Une montée en puissance attendue au fur et à mesure du Tour
Thibaut Pinot a lui aussi repris l’entraînement progressivement. "Je n’ai pas eu l’autorisation de faire beaucoup d’intensité ni beaucoup d’heures. On m’a beaucoup freiné pour garder du jus et maintenir ma forme en fin de Giro", décrit le coureur. "Il faut trouver le juste milieu entre ne pas trop en faire et en faire trop, explique Frédéric Grappe. Le danger serait que le coureur veuille se tester pour savoir où il en est, et en mette trop en terme d’intensité. Il ne faut pas créer de fatigue, pour que l’athlète ne se retrouve pas dans le rouge. Par exemple, dans la deuxième semaine, si on a prévu une sortie de cinq heures, mais que le corps ne répond pas bien au bout de 3 heures, il ne faut pas forcer, et il vaut mieux rentrer à la maison. Et ensuite il faut réinjecter un peu de spécifique course dans les troisième et quatrième semaines, avec un peu plus de rythme, de travail derrière un scooter, et quelques montées de col, mais sans pour autant mettre trop d’intensité".
Pour se remettre dans le bain de la course avant le Tour de France, Warren Barguil et Thibaut Pinot ont participé aux championnats de France, sans beaucoup de réussite. "Si le circuit n’avait pas été ainsi, j’aurais bien aimé faire l’impasse sur le championnat pour faire un stage en montagne avant d’arriver au Tour, mais il fallait que j’y sois et la chaleur a freiné mes ardeurs", explique le coureur d’Arkea, quand Thibaut Pinot explique qu’il a "manqué d’intensité".

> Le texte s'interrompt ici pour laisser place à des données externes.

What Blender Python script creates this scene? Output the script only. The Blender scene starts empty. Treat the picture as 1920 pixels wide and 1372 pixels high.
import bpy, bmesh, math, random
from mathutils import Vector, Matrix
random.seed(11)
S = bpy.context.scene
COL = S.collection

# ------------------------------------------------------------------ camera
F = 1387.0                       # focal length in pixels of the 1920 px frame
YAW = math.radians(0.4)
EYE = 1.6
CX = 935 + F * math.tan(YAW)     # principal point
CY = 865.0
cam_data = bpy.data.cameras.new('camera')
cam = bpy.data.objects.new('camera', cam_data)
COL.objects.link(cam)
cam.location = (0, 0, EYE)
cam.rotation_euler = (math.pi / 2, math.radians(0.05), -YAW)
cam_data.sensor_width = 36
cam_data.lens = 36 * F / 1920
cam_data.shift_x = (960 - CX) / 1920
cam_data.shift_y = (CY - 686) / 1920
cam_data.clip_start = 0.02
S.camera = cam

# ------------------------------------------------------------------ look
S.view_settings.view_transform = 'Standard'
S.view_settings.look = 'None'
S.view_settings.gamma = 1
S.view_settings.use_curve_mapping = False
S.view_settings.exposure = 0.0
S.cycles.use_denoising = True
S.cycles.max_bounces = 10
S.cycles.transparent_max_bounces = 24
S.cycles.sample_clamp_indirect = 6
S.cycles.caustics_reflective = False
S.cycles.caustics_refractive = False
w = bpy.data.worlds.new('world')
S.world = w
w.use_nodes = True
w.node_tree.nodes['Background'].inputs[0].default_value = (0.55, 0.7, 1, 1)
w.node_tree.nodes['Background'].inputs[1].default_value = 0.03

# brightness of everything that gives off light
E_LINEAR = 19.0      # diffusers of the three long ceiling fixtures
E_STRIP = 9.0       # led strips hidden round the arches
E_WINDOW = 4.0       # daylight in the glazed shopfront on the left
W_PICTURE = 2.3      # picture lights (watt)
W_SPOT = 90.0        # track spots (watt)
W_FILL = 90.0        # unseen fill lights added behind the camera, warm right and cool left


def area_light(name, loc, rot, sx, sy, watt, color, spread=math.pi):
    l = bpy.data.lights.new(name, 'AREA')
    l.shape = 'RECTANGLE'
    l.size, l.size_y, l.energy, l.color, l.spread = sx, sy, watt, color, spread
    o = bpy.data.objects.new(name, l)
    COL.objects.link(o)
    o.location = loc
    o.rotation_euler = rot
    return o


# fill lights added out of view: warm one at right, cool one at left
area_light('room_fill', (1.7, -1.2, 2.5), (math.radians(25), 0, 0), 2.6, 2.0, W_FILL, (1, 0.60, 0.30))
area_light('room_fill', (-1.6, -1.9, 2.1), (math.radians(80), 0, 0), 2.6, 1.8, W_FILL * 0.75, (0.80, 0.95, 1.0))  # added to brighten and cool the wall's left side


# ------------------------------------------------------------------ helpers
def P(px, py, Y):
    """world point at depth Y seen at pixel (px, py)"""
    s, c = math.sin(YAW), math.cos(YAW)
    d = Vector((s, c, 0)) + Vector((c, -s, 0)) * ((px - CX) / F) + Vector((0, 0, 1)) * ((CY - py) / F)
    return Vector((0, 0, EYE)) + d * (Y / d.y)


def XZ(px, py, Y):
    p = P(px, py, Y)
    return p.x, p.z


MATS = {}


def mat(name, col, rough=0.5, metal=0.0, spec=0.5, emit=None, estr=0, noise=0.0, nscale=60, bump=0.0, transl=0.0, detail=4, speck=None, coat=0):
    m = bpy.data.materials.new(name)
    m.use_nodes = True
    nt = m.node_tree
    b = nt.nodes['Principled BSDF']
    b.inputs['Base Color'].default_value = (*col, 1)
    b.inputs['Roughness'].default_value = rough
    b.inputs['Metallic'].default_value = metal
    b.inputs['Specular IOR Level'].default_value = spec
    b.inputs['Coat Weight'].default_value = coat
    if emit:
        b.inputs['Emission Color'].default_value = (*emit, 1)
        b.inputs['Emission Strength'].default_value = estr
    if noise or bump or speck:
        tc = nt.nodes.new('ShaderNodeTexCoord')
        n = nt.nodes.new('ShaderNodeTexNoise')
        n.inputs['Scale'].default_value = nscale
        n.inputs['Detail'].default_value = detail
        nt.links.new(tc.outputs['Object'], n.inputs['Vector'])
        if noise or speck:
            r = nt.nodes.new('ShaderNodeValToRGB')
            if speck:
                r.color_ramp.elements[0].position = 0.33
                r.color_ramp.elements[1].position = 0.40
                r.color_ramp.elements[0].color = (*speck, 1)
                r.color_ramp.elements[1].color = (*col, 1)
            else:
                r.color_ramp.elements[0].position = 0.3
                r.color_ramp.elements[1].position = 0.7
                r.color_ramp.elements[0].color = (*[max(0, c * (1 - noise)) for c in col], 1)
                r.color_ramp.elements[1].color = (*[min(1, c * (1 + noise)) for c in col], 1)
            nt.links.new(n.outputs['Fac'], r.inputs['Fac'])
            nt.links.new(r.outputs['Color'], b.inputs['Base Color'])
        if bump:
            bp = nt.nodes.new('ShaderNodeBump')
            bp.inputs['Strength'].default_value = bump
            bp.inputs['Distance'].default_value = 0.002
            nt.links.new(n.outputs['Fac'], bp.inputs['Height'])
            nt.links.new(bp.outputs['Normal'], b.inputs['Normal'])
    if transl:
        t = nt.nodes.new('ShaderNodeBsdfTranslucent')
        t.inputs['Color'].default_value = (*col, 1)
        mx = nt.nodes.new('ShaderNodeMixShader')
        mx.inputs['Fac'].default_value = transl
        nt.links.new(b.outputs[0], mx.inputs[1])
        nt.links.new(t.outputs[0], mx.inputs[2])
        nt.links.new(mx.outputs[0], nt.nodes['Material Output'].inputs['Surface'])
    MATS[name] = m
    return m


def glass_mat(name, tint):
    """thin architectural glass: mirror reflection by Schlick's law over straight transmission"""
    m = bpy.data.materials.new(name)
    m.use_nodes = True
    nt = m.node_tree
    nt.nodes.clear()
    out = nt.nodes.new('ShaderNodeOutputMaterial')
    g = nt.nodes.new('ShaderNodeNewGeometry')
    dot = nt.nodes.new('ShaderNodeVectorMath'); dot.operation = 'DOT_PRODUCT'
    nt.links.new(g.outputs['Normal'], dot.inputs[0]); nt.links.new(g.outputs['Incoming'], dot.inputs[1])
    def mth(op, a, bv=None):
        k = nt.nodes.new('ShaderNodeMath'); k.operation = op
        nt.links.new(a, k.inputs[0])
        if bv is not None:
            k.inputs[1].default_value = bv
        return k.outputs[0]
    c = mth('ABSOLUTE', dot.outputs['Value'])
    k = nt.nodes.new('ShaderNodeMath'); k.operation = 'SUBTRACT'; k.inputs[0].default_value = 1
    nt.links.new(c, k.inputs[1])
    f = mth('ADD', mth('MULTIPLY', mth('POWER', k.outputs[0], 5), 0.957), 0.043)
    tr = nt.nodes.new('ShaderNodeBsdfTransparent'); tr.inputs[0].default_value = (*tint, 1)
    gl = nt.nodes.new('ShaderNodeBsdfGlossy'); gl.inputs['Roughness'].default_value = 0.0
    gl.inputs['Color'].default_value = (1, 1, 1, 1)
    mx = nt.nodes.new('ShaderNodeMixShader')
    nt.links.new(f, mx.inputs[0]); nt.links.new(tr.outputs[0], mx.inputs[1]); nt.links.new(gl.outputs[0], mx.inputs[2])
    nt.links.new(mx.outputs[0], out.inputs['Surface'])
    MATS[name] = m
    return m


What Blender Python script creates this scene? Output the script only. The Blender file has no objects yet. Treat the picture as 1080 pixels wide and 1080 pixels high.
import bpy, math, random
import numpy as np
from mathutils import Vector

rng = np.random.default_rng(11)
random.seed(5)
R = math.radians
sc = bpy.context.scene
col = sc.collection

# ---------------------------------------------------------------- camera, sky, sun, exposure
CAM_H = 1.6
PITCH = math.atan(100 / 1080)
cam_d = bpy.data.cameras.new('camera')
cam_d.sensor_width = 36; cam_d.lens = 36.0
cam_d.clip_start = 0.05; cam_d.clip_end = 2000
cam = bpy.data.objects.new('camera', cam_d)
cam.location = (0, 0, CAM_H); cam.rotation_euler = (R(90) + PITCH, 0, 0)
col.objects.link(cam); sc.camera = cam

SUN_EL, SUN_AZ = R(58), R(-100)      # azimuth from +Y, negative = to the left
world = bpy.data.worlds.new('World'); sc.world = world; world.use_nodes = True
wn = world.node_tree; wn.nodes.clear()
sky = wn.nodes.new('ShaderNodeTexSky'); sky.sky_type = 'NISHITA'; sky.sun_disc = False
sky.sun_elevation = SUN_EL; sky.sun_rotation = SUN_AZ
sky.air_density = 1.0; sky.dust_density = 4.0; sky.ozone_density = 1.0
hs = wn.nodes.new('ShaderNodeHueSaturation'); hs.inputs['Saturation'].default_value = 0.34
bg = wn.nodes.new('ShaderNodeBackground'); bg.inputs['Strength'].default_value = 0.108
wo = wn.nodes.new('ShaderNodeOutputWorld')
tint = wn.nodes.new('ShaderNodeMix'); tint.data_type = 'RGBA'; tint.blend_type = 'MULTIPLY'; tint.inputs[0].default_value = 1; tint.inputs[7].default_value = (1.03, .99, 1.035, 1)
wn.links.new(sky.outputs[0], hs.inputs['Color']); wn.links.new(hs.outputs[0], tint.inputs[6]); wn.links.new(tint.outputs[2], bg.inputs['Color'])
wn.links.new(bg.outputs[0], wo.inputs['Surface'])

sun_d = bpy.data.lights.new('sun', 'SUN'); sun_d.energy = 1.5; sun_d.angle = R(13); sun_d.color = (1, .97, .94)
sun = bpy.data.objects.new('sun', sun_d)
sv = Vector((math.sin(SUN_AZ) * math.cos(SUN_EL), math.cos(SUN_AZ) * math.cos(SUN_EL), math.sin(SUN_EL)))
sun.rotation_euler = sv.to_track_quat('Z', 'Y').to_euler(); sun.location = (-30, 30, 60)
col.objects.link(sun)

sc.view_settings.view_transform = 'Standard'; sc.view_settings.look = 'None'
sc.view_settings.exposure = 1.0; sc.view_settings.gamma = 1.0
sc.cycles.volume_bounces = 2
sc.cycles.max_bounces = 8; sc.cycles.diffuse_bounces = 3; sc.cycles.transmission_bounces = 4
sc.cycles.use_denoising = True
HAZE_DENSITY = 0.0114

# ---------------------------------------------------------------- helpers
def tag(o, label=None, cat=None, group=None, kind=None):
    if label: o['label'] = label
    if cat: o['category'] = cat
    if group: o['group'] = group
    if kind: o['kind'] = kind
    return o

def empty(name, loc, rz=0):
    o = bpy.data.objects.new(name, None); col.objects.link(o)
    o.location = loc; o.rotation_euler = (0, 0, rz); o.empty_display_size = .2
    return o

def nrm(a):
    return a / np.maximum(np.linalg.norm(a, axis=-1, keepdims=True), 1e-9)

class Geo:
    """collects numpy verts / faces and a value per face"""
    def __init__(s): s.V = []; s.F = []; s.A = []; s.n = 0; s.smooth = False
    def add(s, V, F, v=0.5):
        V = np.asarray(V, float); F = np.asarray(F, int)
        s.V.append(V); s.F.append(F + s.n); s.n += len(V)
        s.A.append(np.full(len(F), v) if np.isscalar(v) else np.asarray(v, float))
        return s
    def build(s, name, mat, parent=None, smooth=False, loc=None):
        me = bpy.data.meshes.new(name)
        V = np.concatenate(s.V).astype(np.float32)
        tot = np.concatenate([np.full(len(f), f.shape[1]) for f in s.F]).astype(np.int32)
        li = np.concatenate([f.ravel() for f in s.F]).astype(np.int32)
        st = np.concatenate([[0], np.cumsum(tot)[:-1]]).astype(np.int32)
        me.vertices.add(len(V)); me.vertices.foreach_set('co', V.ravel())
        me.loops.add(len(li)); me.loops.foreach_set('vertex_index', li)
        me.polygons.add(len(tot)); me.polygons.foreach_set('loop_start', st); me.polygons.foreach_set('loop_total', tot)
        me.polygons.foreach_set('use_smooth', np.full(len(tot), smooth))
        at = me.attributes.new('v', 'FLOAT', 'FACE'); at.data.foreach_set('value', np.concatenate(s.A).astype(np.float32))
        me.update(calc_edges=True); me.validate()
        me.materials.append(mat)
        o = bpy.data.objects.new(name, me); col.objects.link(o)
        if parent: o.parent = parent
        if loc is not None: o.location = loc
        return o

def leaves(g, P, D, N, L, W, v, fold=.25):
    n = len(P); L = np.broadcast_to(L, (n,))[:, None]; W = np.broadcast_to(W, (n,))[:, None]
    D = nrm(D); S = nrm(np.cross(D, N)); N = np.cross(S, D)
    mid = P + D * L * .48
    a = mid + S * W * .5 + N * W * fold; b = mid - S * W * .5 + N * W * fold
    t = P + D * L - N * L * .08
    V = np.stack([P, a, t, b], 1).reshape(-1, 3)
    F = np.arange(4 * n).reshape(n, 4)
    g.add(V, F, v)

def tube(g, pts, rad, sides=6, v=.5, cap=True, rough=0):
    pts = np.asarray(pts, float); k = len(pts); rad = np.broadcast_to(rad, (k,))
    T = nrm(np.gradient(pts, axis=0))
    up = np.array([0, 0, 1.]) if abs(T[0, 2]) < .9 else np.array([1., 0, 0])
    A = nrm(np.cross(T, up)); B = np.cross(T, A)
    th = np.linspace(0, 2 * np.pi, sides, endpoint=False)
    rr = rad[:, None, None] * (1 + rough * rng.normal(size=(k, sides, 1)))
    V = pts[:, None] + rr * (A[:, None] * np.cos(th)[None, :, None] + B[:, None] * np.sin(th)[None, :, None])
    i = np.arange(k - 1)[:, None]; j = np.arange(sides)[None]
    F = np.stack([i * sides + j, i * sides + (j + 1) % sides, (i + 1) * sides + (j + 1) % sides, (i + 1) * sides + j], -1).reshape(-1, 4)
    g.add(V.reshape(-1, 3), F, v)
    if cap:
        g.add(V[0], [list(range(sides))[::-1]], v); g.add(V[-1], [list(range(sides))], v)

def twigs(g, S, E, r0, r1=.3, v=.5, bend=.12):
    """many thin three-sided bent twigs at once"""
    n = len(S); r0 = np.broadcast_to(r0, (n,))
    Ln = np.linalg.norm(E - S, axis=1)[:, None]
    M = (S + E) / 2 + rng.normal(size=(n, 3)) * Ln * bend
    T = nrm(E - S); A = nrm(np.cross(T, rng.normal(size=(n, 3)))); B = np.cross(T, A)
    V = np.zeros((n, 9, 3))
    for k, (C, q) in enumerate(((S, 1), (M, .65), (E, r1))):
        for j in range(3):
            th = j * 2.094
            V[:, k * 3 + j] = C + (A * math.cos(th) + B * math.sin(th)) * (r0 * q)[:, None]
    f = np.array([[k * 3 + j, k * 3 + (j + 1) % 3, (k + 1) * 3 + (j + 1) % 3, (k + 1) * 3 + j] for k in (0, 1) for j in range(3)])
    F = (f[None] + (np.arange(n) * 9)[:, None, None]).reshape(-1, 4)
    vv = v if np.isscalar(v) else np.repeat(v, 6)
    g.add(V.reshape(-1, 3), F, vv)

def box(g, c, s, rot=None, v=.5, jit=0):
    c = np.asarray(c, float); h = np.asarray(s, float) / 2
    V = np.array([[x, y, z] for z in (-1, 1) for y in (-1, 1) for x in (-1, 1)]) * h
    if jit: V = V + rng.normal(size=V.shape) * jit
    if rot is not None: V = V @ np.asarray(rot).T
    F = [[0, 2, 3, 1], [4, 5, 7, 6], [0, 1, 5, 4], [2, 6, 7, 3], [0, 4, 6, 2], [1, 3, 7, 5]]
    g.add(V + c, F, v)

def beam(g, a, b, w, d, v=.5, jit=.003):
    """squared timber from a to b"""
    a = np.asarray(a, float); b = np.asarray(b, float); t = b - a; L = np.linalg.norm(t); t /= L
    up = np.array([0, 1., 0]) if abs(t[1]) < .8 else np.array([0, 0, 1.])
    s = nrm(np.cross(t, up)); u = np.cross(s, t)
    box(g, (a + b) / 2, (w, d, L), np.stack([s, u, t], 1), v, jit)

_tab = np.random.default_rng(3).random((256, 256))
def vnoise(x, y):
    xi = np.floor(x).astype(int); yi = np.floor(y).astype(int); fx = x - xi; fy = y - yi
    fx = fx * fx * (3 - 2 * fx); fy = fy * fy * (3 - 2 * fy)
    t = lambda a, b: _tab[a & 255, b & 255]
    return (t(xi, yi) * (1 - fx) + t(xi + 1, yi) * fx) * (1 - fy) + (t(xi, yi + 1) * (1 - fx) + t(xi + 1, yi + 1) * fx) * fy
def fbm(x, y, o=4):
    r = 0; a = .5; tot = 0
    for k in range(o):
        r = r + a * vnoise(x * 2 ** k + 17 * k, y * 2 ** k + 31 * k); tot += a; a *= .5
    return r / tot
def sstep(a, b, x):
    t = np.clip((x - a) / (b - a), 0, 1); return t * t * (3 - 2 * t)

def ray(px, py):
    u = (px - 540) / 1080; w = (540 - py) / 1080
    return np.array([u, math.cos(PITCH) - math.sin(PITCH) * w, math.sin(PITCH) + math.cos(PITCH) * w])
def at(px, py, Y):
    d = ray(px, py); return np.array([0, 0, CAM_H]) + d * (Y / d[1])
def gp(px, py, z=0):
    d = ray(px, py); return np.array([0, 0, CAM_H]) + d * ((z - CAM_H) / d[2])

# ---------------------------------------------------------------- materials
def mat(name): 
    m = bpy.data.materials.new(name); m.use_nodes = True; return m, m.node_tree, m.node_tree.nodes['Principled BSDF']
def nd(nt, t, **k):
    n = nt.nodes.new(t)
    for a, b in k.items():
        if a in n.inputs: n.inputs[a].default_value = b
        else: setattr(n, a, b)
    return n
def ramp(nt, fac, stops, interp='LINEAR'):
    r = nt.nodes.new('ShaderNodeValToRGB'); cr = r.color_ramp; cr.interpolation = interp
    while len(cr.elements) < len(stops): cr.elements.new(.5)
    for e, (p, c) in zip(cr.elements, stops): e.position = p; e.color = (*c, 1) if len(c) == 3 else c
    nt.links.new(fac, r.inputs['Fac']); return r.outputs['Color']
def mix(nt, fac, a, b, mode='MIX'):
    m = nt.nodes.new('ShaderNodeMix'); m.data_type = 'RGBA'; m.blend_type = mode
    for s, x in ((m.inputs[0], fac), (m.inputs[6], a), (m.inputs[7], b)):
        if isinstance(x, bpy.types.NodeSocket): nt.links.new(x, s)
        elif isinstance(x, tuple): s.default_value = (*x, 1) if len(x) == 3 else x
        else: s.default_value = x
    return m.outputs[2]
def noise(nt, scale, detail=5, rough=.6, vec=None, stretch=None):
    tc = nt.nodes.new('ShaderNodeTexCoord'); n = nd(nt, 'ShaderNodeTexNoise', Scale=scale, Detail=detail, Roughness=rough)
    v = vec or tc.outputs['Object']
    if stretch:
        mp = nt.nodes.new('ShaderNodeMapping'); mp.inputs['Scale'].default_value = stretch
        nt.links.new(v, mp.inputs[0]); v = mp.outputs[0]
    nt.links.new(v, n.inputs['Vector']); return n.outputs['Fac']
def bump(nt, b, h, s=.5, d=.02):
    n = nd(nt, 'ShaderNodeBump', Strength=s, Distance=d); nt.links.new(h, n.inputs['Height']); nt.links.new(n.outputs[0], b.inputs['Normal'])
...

Alors que la logique pourrait laisser croire à une accumulation de fatigue au fur et à mesure du Tour, les deux coureurs estiment au contraire qu’ils devraient monter en puissance en deuxième et troisième semaines. "Il y a des étapes de montagne sur les trois semaines, donc Warren va se réhabituer à l’intensité et à cet effort petit à petit", mise Kévin Rinaldi.